The lead contamination was discovered in testing of cornflour products for a Food Safety-commissioned Total Diet Survey.
It was not found in earlier testing of the maize shipment, which "showed nothing out of the ordinary because the contamination was not spread evenly throughout the shipment", the reviewers said.
This end-point testing for such contaminants and pesticide residues at the border was a hit-and-miss method - an unsatisfactory way of ensuring imported foods were safe.
The reviewers recommend beefing up the authority's current risk-based surveillance system by targeting specific foods, exporters and importers, depending on their history and risk profile.
"However, many food importers do not have formal risk management systems and this creates a problem for any foods they import from countries with no internal control systems. In the absence of such systems, end-point testing is the only alternative, despite its limitations."

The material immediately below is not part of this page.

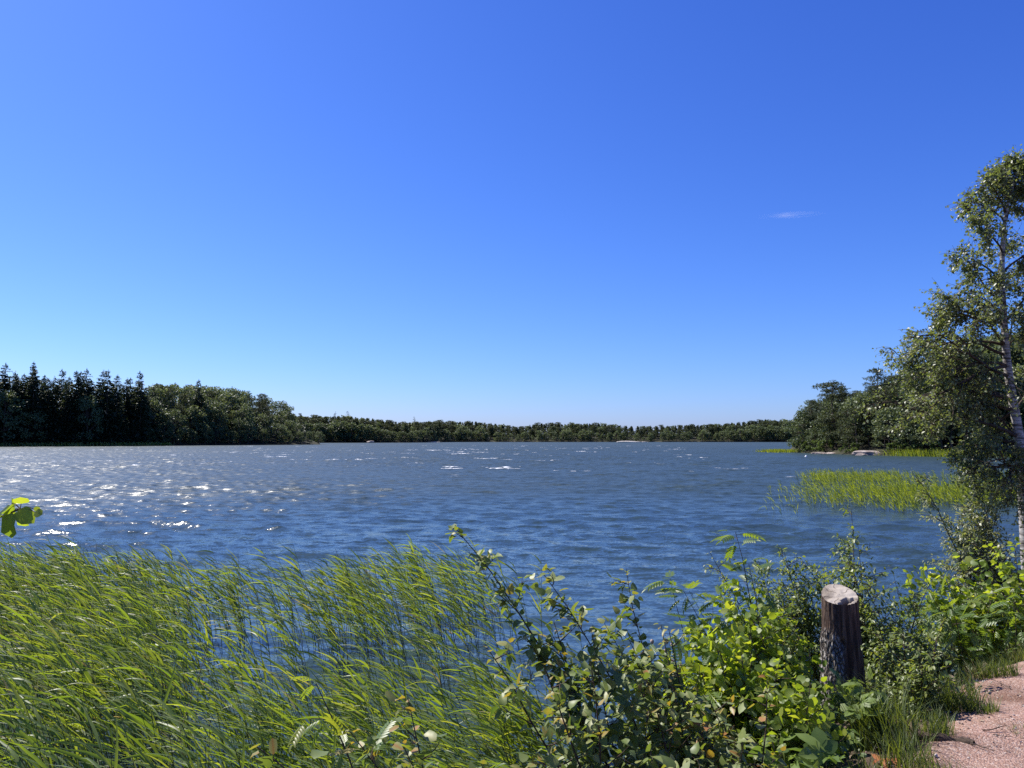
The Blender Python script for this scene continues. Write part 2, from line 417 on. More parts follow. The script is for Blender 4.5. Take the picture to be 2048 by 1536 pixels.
# ------------------------------------------------------------------ near ground, path
SHX = np.array([-60, -10, -5, -2.5, -1, 0, 1, 2, 3, 4, 5, 6, 7, 8, 9, 10.5, 14, 20, 60.])
SHY = np.array([0.5, 2.2, 2.9, 3.6, 4.3, 5.1, 6.2, 7.1, 7.8, 8.4, 9.0, 10.0, 11.2, 12.2, 13.2, 14, 15, 18, 45.])

def land_d(x, y):
    s = (np.interp(x + .3, SHX, SHY) - np.interp(x - .3, SHX, SHY)) / .6
    return (np.interp(x, SHX, SHY) - y) / np.sqrt(1 + s * s)

def ground_z(x, y):
    d = land_d(x, y) + .15 * vnoise(np.asarray(x) * 1.3, np.asarray(y) * 1.3, 3)
    land = 0.98 * sstep(-.1, 2.5, d)
    bed = -1.6 * sstep(-.1, 5, -d) - .10 * sstep(-.1, .3, -d)
    return np.where(d > -.1, land, 0) + bed - .02 + .03 * vnoise(np.asarray(x) * 2.1, np.asarray(y) * 2.1, 1) + .012 * vnoise(np.asarray(x) * 7, np.asarray(y) * 7, 2)

def grid_obj(name, xs, ys, zf, mat):
    X, Y = np.meshgrid(xs, ys)
    Z = zf(X, Y)
    g = Geo()
    i = np.arange(X.size).reshape(X.shape)
    f = np.stack([i[:-1, :-1], i[:-1, 1:], i[1:, 1:], i[1:, :-1]], -1).reshape(-1, 4)
    g.add(np.stack([X, Y, Z], -1), f)
    return g.obj(name, mat)

gx = np.concatenate([np.arange(-60, -12, 1.0), np.arange(-12, 12, .11), np.arange(12, 61, 1.0)])
gy = np.concatenate([np.arange(-40, -3, 1.0), np.arange(-3, 17, .11), np.arange(17, 34, 1.0)])
tag(grid_obj('ground', gx, gy, ground_z, M['soil']), 'dark soil of the sloping lake bank', kind='structure')

PC = np.array([(.2, -8), (.9, -2), (1.7, 1.2), (2.85, 3.25), (4.22, 5.05), (5.25, 6.25), (6.9, 7.5), (10, 8.6), (16, 10.5), (30, 14)])
def catmull(P, n):
    P = np.asarray(P, float); k = len(P)
    t = np.linspace(0, k - 1, n)
    from_idx = np.clip(t.astype(int), 0, k - 2); u = (t - from_idx)[:, None]
    p0 = P[np.clip(from_idx - 1, 0, k - 1)]; p1 = P[from_idx]; p2 = P[from_idx + 1]; p3 = P[np.clip(from_idx + 2, 0, k - 1)]
    return .5 * (2 * p1 + (p2 - p0) * u + (2 * p0 - 5 * p1 + 4 * p2 - p3) * u ** 2 + (3 * p1 - p0 - 3 * p2 + p3) * u ** 3)
pc = catmull(PC, 420)
ptan = nrm(np.gradient(pc, axis=0)); pnor = np.stack([-ptan[:, 1], ptan[:, 0]], -1)      # to the lake side
sl = np.arange(len(pc)) * .09
eL = 1.24 + .17 * vnoise(sl * 1.1, sl * 0, 11) + .07 * vnoise(sl * 4, sl * 0, 12)
eR = 1.20 + .15 * vnoise(sl * 1.1, sl * 0, 13) + .07 * vnoise(sl * 4, sl * 0, 14)
NA = 44
uu = np.linspace(0, 1, NA)
off = eL[:, None] * (1 - uu) - eR[:, None] * uu
XY = pc[:, None] + pnor[:, None] * off[..., None]
edge = np.minimum(uu, 1 - uu)
Zp = ground_z(XY[..., 0], XY[..., 1]) + .035 * sstep(0, .10, edge)[None] - .012
g = Geo(); i = np.arange(len(pc) * NA).reshape(len(pc), NA)
g.add(np.concatenate([XY, Zp[..., None]], -1), np.stack([i[:-1, :-1], i[1:, :-1], i[1:, 1:], i[:-1, 1:]], -1).reshape(-1, 4))
tag(g.obj('path', M['gravel']), 'pink gravel path curving along the bank', kind='structure')

def path_off(x, y):
    """signed lake-side distance from the path's lake edge (positive = on the verge)"""
    P = np.stack([np.asarray(x).ravel(), np.asarray(y).ravel()], -1)
    d2 = ((P[:, None] - pc[None, ::3]) ** 2).sum(-1)
    k = d2.argmin(1) * 3
    s = ((P - pc[k]) * pnor[k]).sum(-1)
    return (s - eL[k]).reshape(np.shape(x)), s.reshape(np.shape(x))

# ------------------------------------------------------------------ water with real waves
rr = [2.2]
while rr[-1] < 1500:                                        # fine rings near by and out to 300 m, coarser beyond
    q = rr[-1]
    rr.append(q + max(.012, min(q * .0052, .16 + q * .0011)) if q < 320 else q * 1.012)
rr = np.array(rr)
th = np.concatenate([np.linspace(R(-75), R(-44), 120, endpoint=False), np.linspace(R(-44), R(44), 1280, endpoint=False), np.linspace(R(44), R(75), 120)])
NR, NT = len(rr), len(th)
RR, TH = np.meshgrid(rr, th, indexing='ij')
X0, Y0 = RR * np.sin(TH), RR * np.cos(TH)
dr = np.gradient(rr)[:, None] * np.ones((1, NT))
dt_ = RR * np.gradient(th)[None]
lost = np.zeros_like(X0)
Zw = np.zeros_like(X0); DX = np.zeros_like(X0); DY = np.zeros_like(X0)
wr = np.random.default_rng(21)
gust = .78 + .30 * vnoise(X0 / 14, Y0 / 9, 31) + .22 * vnoise(X0 / 40, Y0 / 30, 32)
shelter = .45 + .55 * sstep(9, 20, RR)                       # waves die down among the reeds and by the bank
for k in range(84):
    lam = .30 * (2.5 / .30) ** (wr.random() ** 1.05)
    spread = np.interp(lam, [.35, 1.2, 2.6], [.75, .42, .24])
    a = math.atan2(-.95, -.30) + wr.normal(0, spread)        # travelling towards the viewer, slightly to -X
    kx, ky = 2 * math.pi / lam * math.cos(a), 2 * math.pi / lam * math.sin(a)
    amp = .0050 * lam ** .95
    step = np.maximum(np.abs(dr * math.sin(a)), np.abs(dt_ * math.cos(a))) * 1.0
    fade = sstep(.42, .2, step / lam) * shelter
    lost += (2 * math.pi / lam * amp) ** 2 / 2 * (1 - fade ** 2)
    if not np.any(fade > 0): continue
    ph = kx * X0 + ky * Y0 + wr.random() * 6.283
    A = amp * fade * gust
    Zw += A * np.sin(ph)
    DX += 1.0 * A * math.cos(a) * np.cos(ph)
    DY += 1.0 * A * math.sin(a) * np.cos(ph)
crest = Zw / (.036 * np.maximum(gust, .3))
foam = sstep(1.35, 2.1, crest) * sstep(.1, .65, vnoise(X0 / 5, Y0 / 7, 41)) * sstep(30, 70, RR) * sstep(30, 5, X0 - .18 * Y0)
far_foam = sstep(.93, .99, vnoise(X0 / .7, Y0 / 1.2, 42)) * sstep(90, 160, RR) * sstep(.1, .6, vnoise(X0 / 30, Y0 / 40, 43)) * sstep(45, 20, X0 - .18 * Y0)
g = Geo(); i = np.arange(NR * NT).reshape(NR, NT)
g.add(np.stack([X0 + DX, Y0 + DY, Zw], -1), np.stack([i[:-1, :-1], i[1:, :-1], i[1:, 1:], i[:-1, 1:]], -1).reshape(-1, 4),
      np.clip(np.maximum(foam, far_foam), 0, 1).ravel())
me_w = g.obj('lake_water', M['water'])
at_c = me_w.data.attributes.new('chop', 'FLOAT', 'POINT')
at_c.data.foreach_set('value', shelter.astype(np.float32).ravel())
# waves too small for the mesh live on as surface roughness
al = np.sqrt(np.clip(2 * lost * 1.0, 1e-4, .20)) * sstep(12, 45, RR)
at_r = me_w.data.attributes.new('ripple', 'FLOAT', 'POINT')
at_r.data.foreach_set('value', np.sqrt(np.clip(al, .009, .4)).astype(np.float32).ravel())
tag(me_w, 'wind-ruffled blue lake water', kind='structure')

# ------------------------------------------------------------------ far land
def land_strip(name, poly, ndir, depths, heights, seed, mat, label):
    P = catmull(poly, 160)
    nd = np.asarray(ndir, float); nd /= np.linalg.norm(nd)
    D = np.asarray(depths, float)
    XY = P[:, None] + nd * D[None, :, None]
    hs = np.asarray(heights, float)
    Z = np.broadcast_to(hs, XY.shape[:2]).copy()
    Z += .12 * hs * vnoise(XY[..., 0] / 23, XY[..., 1] / 23, seed) + .06 * vnoise(XY[..., 0] / 2, XY[..., 1] / 2, seed)
    g = Geo(); i = np.arange(XY.shape[0] * len(D)).reshape(XY.shape[0], len(D))
    g.add(np.concatenate([XY, Z[..., None]], -1), np.stack([i[:-1, :-1], i[1:, :-1], i[1:, 1:], i[:-1, 1:]], -1).reshape(-1, 4))
    tag(g.obj(name, mat), label, kind='structure')
    def zf(d): return float(np.interp(d, D, hs))
    return P, nd, zf

LP, LN, LZ = land_strip('hillside', [(-420, 120), (-300, 190), (-185, 268), (-150, 296), (-125, 330), (-97, 368), (-99, 384)], (-.62, .78),
                        [-2, 0, 3, 10, 30, 60, 120, 260, 600], [-.8, .05, .8, 1.8, 5.5, 9.5, 13, 12, 10], 51, M['forestfloor'], 'wooded hill rising from the near side shore of the lake')
HP, HN, HZ = land_strip('headland', [(58, 158), (56.5, 150), (57.5, 138), (59, 124), (64, 117), (72, 113), (92, 110), (150, 96), (300, 60)], (.5, .866),
                        [-2, 0, 2, 6, 20, 45, 90, 300], [-.8, .05, .5, 1.2, 2.6, 7.5, 12, 14], 52, M['forestfloor'], 'rocky wooded headland across the bay')
FP, FN, FZ = land_strip('far_shore', [(-420, 505), (-230, 520), (-150, 540), (-92, 565), (-66, 600), (-62, 660), (-30, 690), (60, 692), (150, 694), (230, 680), (290, 660), (420, 600)], (-.05, 1),
                        [-3, 0, 4, 15, 50, 120, 400, 1500], [-.8, .1, .9, 2.0, 4.5, 7.5, 8, 8], 53, M['forestfloor'], 'low wooded shore at the far end of the lake')

# ------------------------------------------------------------------ leaf and card templates
def card(w=.5, fold=.12):
    V = np.array([(0, 0, 0), (w / 2, .45, fold), (0, 1, 0), (-w / 2, .45, fold)], float)
    return V, [np.array([[0, 1, 2], [0, 2, 3]])]

def ovate(w=.62, fold=.18, curl=.18, prof=(.0, .72, 1.0, .66, 0.0), ts=(0, .2, .45, .75, 1.0), petiole=0.0, wave=0.0):
    ts = np.array(ts); hw = np.array(prof) * w / 2
    mid = np.stack([0 * ts, ts + petiole, -curl * ts ** 2], -1)
    E = []
    for s in (-1, 1):
        e = mid[1:-1].copy(); e[:, 0] += s * hw[1:-1]; e[:, 2] += fold * hw[1:-1] + wave * np.array([1, -1, 1])[:len(e)] * s * .04
        E.append(e)
    V = np.concatenate([mid, E[0], E[1]])
    k = len(ts); l0, r0 = k, k + k - 2
    tri, quad = [], []
    tri += [(0, 1, l0), (0, r0, 1)]
    for j in range(k - 3):
        quad += [(j + 1, j + 2, l0 + j + 1, l0 + j), (j + 1, r0 + j, r0 + j + 1, j + 2)]
    tri += [(k - 2, k - 1, l0 + k - 3), (k - 2, r0 + k - 3, k - 1)]
    return V, [np.array(tri), np.array(quad)], np.concatenate([np.full(k, .10), np.full(2 * (k - 2), -.06)])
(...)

Discussing cost recovery, the review said it would be desirable but impractical to make poorly performing importers pay some of the costs of the higher level of surveillance they needed. Levying all importers would probably be inefficient.
The authority said it would respond to the review early next year.
Mike McGuinness, managing director of Davis Trading, a major food importer, said last night that he supported the authority's food safety initiatives.
But he would be concerned if importers who had invested heavily in safety programmes were forced to contribute to enhanced surveillance of those who made less effort to comply with safety regulations.